President Lincoln was the special guest of David Wills, the 32-year-old lawyer whose house faced the town square. Wills had invited Lincoln to give concluding "remarks" at the dedication ceremony, following the principal address by Edward Everett. Wills helped arrange the cemetery and its dedication on November 19, 1863, on land purchased by Pennsylvania to honor the dead.
Although President Lincoln spent only 24 hours in Gettysburg, he, too, changed the town's history. He was so anxious to keep his commitment that he arrived the night before the dedication on a special train. While Lincoln, Everett, and other dignitaries dined at the Wills house, exhuberant crowds gathered outside, calling for the President. Lincoln greeted them briefly but begged off speechmaking. A White House secretary noted, "The President appeared at the door and said half a dozen words meaning nothing & went in."
On dedication day President Lincoln rode in a large procession from the Wills house about one mile to the cemetery dedication site. A resident on the parade route said Lincoln bowed "with a modest smile and uncovered head to the throng of women, men and children that greeted him from the doors and windows."
Once the procession reached the cemetery, the brokenness of the battlefield was readily apparent. An eyewitness recalled, "...all about were traces of the fierce conflict. Rifle pits, cut and scarred trees, broken fences, pieces of artillery wagons and harness, scraps of blue and gray clothing, bent canteens..."
When Lincoln rose to speak, he faced from 10,000 to 15,000 people gathered around Cemetery Hill, the site of heavy Confederate bombardment during the battle. The new Soldiers Cemetery lay adjacent to the old town cemetery where a pre-war sign ironically declared: "All persons found using firearms on these grounds will be prosecuted with the utmost rigor of the law."

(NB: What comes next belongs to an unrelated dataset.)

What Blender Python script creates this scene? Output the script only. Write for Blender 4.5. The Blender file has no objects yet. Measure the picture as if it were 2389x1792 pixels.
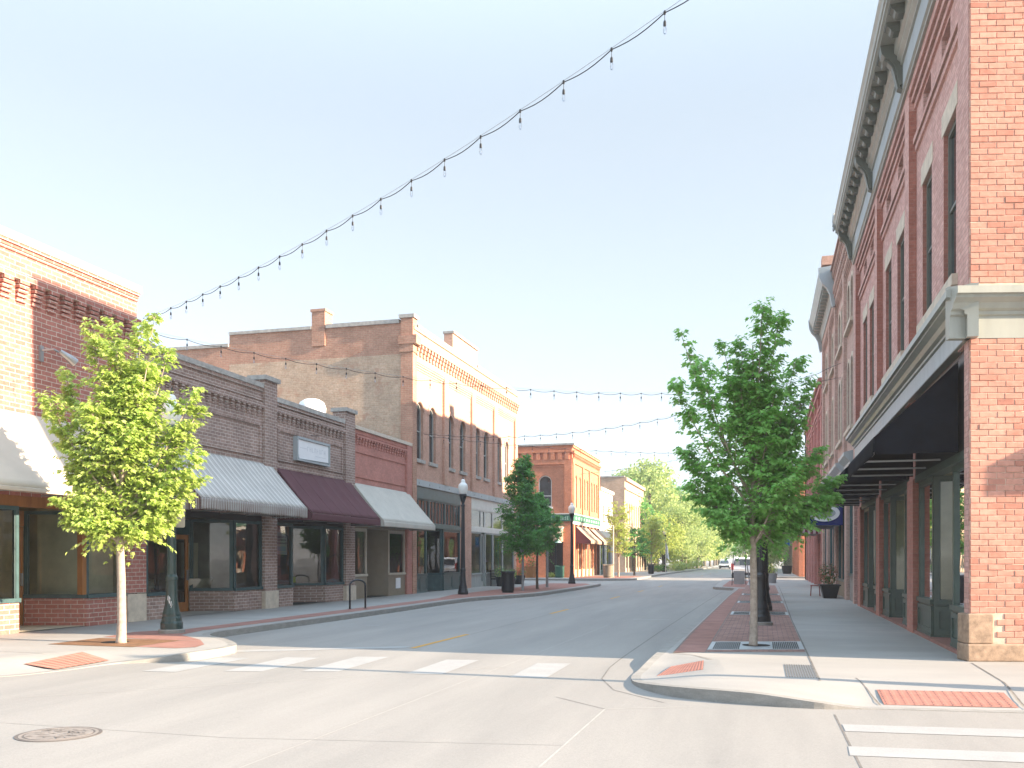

David Wills assigned the main address to Everett, a nationally famous speaker. The official program listed Everett as the Oration speaker and Lincoln as the giver of Dedicatory Remarks.
Everett's speech, which took two hours, was expected to run long, although it caused the crowd to grow restless. A New York Times reporter noticed that during its delivery, "there were as many people wandering about the fields, made memorable by the fierce struggles of July, as stood around the stand listening to his eloquent speech."
Everett wrote Lincoln a brief note the next day, requesting a copy of the speech and covering it with praise: "Permit me also to express my great admiration of the thoughts expressed by you, with such eloquent simplicity & appropriateness, at the consecration of the cemetery. I should be glad, if I could flatter myself that I came as near to the central idea of the occasion, in two hours, as you did in two minutes."
Lincoln graciously replied, "In our respective parts yesterday, you could not have been excused to make a short address, nor I a long one. I am pleased to know that, in your judgment, the little I did say was not entirely a failure."
Lincoln's Speech Four score and seven years ago our fathers brought forth on this continent, a new nation, conceived in Liberty, and dedicated to the proposition that all men are created equal.
Now we are engaged in a great civil war, testing whether that nation, or any nation so conceived and so dedicated, can long endure. We are met on a great battle-field of that war. We have come to dedicate a portion of that field, as a final resting place for those who here gave their lives that that nation might live. It is altogether fitting and proper that we should do this.
But, in a larger sense, we can not dedicate -- we can not consecrate -- we can not hallow -- this ground. The brave men, living and dead, who struggled here, have consecrated it, far above our poor power to add or detract. The world will little note, nor long remember what we say here, but it can never forget what they did here. It is for us the living, rather, to be dedicated here to the unfinished work which they who fought here have thus far so nobly advanced. It is rather for us to be here dedicated to the great task remaining before us -- that from these honored dead we take increased devotion to that cause for which they gave the last full measure of devotion -- that we here highly resolve that these dead shall not have died in vain -- that this nation, under God, shall have a new birth of freedom -- and that government of the people, by the people, for the people, shall not perish from the earth.
-end of snip
Good luck, Brad, and keep thinking big.